Churches protest as bill affecting church-owned property, regulating real estate sales and levying city taxes to be debated on Christmas.

Tzvi Lev,

Church of the Dormition
Church of the Dormition
Flash 90

Heads of local churches in Israel are outraged after hearing that the ministerial committee on legislation will debate a land expropriation bill on Christmas Eve.

As reported by Channel 10, Christian leaders scheduled an immediate meeting on Sunday ahead of the government sit-down and contended that debating the bill shortly before their religious holiday is insensitive.

"When the entire Christian world is at the onset of Christmas, the State of Israel decided - cynically and deliberately - to bring up the offensive and racist bill that selectively discriminates against Christians in Israel," said church leaders. "This is contrary to the prime minister's explicit promise to preserve the status quo that has existed for decades between the church and the state and its institutions."

The bill would allow the Israeli government to seize lands which were sold by the Church to private investors and which have residential buildings. It was proposed by Kulanu MK Rachel Azaria following the sale of 124 acres of land in Jerusalem by the Greek Orthodox Church to anonymous investors. The land contains approximately 1,000 housing units.

The State would compensate any individual or company which purchased the rights to the land from the Church.

The Greek Orthodox Church considers itself the second-largest landowner in Israel, after the Israeli government, with properties in Jerusalem, Israel and Judea and Samaria. But in recent years, church leaders have quietly sold off several properties to anonymous investors fronted by companies registered in far-flung tax havens, causing homeowners of apartments on some of the properties to worry about unknown parties wishing to build on the sites of their homes.

Dozens of heads of churches in the United States sent a letter to US Secretary of State Mike Pompeo in November expressing 'concern' over the 'Properties Bill'.

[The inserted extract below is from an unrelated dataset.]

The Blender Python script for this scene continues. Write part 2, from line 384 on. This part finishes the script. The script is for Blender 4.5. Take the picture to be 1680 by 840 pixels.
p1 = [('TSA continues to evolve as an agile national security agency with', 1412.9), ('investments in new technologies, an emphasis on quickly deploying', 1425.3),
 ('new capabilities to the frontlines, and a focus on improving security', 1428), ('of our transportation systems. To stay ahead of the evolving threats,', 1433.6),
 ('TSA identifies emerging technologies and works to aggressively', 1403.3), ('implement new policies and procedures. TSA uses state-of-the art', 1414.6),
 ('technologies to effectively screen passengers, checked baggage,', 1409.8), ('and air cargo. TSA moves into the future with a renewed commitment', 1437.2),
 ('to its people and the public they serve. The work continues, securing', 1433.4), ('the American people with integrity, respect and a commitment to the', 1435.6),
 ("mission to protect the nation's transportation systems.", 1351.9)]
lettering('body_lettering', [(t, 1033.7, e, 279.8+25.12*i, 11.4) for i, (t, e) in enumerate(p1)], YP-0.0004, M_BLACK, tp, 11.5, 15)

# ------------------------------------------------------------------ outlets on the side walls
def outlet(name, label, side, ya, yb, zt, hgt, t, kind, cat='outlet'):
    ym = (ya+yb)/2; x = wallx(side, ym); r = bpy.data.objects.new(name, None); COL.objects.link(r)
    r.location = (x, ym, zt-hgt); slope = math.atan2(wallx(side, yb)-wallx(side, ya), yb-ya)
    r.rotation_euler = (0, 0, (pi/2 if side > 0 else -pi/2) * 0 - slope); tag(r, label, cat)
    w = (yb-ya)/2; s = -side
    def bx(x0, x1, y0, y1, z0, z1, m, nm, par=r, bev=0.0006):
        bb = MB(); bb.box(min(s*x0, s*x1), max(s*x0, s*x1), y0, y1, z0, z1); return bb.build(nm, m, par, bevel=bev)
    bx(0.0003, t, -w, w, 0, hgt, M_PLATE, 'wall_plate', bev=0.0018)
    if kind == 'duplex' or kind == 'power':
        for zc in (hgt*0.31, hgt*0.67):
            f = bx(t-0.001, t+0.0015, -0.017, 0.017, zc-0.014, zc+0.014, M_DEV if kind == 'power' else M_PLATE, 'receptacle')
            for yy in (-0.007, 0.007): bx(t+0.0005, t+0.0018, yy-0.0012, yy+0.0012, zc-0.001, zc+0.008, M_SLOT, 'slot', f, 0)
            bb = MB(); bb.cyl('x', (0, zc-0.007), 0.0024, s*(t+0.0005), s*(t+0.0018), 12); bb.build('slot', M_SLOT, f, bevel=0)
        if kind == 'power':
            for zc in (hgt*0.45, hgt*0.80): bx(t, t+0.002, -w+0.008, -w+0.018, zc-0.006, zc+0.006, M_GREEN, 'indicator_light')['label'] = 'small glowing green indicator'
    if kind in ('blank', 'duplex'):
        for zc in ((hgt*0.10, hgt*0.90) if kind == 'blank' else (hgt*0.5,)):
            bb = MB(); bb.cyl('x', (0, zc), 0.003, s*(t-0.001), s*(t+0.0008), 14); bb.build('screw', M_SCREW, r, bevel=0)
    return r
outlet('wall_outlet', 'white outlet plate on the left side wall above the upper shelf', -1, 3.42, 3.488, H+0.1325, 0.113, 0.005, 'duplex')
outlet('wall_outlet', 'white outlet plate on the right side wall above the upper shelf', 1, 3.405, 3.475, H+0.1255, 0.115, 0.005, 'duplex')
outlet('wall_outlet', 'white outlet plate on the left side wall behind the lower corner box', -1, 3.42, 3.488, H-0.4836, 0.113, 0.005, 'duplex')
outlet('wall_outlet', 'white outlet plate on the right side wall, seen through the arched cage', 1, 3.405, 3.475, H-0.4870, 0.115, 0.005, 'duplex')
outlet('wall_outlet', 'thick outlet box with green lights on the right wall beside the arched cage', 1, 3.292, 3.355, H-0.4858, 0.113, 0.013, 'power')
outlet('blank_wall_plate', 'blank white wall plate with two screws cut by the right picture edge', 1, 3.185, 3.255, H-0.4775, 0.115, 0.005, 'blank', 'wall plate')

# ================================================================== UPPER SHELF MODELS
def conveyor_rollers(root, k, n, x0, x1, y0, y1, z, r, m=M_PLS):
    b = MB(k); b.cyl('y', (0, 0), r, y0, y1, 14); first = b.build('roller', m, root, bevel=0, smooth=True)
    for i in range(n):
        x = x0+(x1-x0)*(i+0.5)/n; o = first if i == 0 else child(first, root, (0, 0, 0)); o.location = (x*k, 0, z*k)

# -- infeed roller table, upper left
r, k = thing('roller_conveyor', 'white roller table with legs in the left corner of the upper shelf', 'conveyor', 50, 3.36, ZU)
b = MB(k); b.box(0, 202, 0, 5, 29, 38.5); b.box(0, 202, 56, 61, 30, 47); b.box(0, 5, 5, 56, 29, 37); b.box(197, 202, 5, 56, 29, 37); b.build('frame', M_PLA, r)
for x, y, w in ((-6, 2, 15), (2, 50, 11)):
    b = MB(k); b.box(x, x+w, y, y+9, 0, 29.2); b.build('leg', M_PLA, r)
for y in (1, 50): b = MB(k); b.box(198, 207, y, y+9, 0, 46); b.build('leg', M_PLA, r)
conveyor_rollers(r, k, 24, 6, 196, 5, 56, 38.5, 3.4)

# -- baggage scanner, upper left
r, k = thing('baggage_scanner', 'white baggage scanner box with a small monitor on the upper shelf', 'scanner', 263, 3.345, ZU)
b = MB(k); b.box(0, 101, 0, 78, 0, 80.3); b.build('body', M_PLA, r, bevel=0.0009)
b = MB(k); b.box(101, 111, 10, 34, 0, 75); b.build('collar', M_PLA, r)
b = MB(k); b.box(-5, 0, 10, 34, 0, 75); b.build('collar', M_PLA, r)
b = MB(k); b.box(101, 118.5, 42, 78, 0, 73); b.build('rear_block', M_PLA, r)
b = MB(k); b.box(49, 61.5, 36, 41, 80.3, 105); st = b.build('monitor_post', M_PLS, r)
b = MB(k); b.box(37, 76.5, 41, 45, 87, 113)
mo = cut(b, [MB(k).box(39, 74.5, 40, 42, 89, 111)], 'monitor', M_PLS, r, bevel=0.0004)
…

"When the bill was first introduced this past February (concurrently with a proposed municipal tax on church property) the Heads of Churches protested by closing the Church of the Holy Sepulchre in a historic act of solidarity," wrote the church leaders.

"In response, eighteen religious leaders in the U.S., representing a diverse spectrum of Christianity, wrote to President Trump expressing the need to protect the vulnerable Christian community in Jerusalem and the Holy Land. Mr. Secretary, all efforts must be made so that a similar crisis may be avoided."

The Christian leaders called on Pompeo to work with Israeli leaders to "ensure that this bill is halted permanently."